Le London Economic note encore que « l'un des autres clients majeurs d'Infosys est Shell, dont le PDG [Wael Sawan] a rejoint il y a deux semaines le Conseil des Affaires récemment créé par Rishi Sunak et a promis une ‘ franche collaboration’ avec son gouvernement ».

Ce n’est pas là juste un cas de corruption individuelle. Sunak incarne les intérêts de la classe capitaliste et ses liens intimes avec des gouvernements soi-disant démocratiques.

L’organisation Global Witness, qui s’efforce d’«obliger les entreprises et les gouvernements à rendre compte de leur destruction de l'environnement, de leur mépris pour la planète et de leur incapacité à protéger les droits de l'homme » a fait coïncider avec l'annonce du Premier ministre sa révélation qu’« entre janvier et mars de cette année, le Premier ministre Rishi Sunak et les ministres du Climat et de l'Énergie ont rencontré 54 fois des sociétés de combustibles fossiles, en moyenne plus d'une fois tous les deux jours ». Cela représentait « environ 20 % de toutes les réunions de lobbying qu'ils ont tenues durant cette période ».

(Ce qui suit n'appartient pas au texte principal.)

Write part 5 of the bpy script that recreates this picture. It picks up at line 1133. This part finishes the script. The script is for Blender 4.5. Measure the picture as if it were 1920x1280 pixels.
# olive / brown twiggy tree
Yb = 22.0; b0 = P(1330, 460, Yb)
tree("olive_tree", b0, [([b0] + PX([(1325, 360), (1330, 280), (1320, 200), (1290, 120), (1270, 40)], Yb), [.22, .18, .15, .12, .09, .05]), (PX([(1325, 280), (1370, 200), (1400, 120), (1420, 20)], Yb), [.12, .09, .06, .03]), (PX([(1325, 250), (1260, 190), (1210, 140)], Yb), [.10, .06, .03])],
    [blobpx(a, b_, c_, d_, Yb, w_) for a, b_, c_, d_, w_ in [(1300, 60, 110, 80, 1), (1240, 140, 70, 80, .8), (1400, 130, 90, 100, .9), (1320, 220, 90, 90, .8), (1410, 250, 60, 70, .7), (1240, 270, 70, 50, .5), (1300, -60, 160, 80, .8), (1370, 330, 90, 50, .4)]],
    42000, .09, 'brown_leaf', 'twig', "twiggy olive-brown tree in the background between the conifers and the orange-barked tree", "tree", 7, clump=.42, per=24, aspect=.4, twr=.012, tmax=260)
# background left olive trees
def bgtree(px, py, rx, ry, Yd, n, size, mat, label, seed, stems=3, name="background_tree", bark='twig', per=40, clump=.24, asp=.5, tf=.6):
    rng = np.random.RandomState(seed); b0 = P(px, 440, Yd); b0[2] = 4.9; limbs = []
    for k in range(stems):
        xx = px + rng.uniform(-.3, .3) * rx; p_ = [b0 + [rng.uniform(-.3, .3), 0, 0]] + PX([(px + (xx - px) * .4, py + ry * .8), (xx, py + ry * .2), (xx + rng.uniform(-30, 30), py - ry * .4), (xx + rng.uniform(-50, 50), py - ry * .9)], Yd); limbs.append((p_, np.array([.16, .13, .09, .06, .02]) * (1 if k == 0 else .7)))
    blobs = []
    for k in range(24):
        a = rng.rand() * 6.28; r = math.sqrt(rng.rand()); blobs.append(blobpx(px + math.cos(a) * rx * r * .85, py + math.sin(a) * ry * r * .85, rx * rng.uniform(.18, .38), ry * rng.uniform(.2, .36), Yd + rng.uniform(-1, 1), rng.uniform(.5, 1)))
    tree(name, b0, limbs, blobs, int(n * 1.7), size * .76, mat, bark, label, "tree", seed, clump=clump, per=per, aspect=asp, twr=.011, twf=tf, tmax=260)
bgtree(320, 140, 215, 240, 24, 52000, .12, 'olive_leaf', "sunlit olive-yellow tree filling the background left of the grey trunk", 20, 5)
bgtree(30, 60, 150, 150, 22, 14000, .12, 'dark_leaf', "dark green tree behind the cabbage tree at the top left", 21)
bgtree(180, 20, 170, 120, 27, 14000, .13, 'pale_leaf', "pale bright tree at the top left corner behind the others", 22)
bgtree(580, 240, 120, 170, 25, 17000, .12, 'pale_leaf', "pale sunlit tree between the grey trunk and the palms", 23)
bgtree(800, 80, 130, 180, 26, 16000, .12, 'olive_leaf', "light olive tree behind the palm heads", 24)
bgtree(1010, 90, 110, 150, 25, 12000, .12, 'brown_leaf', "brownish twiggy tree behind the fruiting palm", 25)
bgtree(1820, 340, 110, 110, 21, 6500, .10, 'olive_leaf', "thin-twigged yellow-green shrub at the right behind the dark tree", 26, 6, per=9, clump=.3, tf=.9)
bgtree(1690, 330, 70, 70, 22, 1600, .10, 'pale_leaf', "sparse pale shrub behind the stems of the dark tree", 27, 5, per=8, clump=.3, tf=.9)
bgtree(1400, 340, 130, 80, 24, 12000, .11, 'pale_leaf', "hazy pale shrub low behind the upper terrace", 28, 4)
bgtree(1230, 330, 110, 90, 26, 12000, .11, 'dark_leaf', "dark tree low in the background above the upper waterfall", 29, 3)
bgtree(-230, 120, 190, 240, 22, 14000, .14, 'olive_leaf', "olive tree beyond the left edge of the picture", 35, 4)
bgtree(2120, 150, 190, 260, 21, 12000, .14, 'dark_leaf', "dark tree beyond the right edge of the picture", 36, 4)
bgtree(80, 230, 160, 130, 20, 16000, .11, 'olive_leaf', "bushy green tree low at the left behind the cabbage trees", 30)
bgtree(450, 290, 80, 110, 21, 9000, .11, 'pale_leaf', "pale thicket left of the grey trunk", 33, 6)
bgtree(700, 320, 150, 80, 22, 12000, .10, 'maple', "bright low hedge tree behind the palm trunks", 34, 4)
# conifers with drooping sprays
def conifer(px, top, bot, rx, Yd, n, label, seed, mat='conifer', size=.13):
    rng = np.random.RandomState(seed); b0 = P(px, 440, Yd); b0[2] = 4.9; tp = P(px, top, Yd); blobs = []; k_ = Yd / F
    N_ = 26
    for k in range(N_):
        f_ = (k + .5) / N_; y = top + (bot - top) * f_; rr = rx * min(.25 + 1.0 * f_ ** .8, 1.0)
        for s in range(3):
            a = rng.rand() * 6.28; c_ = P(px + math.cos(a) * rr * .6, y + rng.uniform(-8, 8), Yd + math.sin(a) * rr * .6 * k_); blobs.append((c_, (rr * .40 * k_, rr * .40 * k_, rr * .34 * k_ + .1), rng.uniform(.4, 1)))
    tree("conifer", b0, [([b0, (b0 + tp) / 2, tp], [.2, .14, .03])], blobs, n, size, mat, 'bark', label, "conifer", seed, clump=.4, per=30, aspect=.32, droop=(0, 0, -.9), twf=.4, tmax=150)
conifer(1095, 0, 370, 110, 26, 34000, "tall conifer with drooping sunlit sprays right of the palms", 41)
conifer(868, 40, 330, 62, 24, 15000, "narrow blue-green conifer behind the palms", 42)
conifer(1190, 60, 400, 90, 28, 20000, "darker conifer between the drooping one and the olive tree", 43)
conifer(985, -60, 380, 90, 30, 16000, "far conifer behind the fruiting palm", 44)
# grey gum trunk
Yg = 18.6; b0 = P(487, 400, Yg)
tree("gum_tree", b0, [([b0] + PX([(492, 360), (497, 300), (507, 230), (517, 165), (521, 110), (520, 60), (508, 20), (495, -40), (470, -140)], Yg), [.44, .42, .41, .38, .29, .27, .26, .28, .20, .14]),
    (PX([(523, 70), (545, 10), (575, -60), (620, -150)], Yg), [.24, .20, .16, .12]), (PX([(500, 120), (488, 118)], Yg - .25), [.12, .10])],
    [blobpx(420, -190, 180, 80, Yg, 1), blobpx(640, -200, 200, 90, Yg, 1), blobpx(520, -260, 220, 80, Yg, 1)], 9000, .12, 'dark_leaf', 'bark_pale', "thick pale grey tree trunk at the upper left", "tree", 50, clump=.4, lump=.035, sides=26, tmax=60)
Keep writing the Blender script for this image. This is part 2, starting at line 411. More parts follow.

L'oligarchie personnifiée par Sunak et sa femme n'a de comptes à rendre à personne et le fait savoir (article en anglais). Le Premier ministre a insisté pour dire que les liens de sa femme avec Infosys et leur enrichissement n'étaient « d'aucun intérêt public légitime ». Cela fut dit au moment où l’on révélait que pendant qu'il était ministre des Finances, l'épouse de Sunak, une ressortissante indienne, avait le statut de non-domiciliée au Royaume-Uni. Ce qui lui permit d'éviter de payer l'impôt sur ses revenus étrangers. On estime qu’elle a ainsi pu économiser environ 20 millions de livres sterling d'impôts sur les dividendes de ses actions Infosys.

Que cela n'ait pas mené à l’interdiction séance tenante que Sunak exerce jamais des fonctions publiques, et encore plus qu’il devienne Premier ministre peu de temps après, témoigne de la domination de la politique officielle par une oligarchie financière criminelle. Sunak a été nommé Premier ministre comme l'un des leurs, chargé de mener la guerre nécessaire contre la classe ouvrière qu’on avait considéré Liz Truss, qui l’a précédé, trop incompétente pour qu’elle la mène à bien.

Cette guerre est menée sur tous les fronts, contre le niveau de vie et les services sociaux – pour payer l'entretien des milliardaires et la guerre de l'OTAN contre la Russie – et contre les conditions de base pour la vie sur Terre, pour satisfaire les investisseurs super riches dans l’industrie des énergies fossiles.

Sunak a raison d’affirmer que ses extractions de combustibles fossiles en mer du Nord n’auront aucun impact sur les engagements climatiques du gouvernement car tout le monde sait qu'ils ne valent pas le papier sur lequel ils sont écrits. Ce qui compte, ce sont les bénéfices et rien d'autre.

Comme l'a noté Global Witness, « Au cours des 10 prochaines années, on estime que les entreprises de combustibles fossiles produiront 2,3 milliards de barils de pétrole et 253 milliards de mètres cubes de gaz à partir en mer du Nord [...] Une fois brûlé, cela pourrait produire 1,4 milliard de tonnes de carbone, plus de l'Allemagne, l'Italie et la France produisent ensemble chaque année.

Il ne peut y avoir de combat victorieux pour arrêter la dévastation de la planète en dehors d'un assaut frontal mené contre la richesse et le pouvoir de l'oligarchie capitaliste incarnée par les Sunaks. Ce n'est qu'ainsi que pourra être réalisée la restructuration fondamentale de la vie sociale et économique dans le sens d'une satisfaction durable et équitable des besoins humains.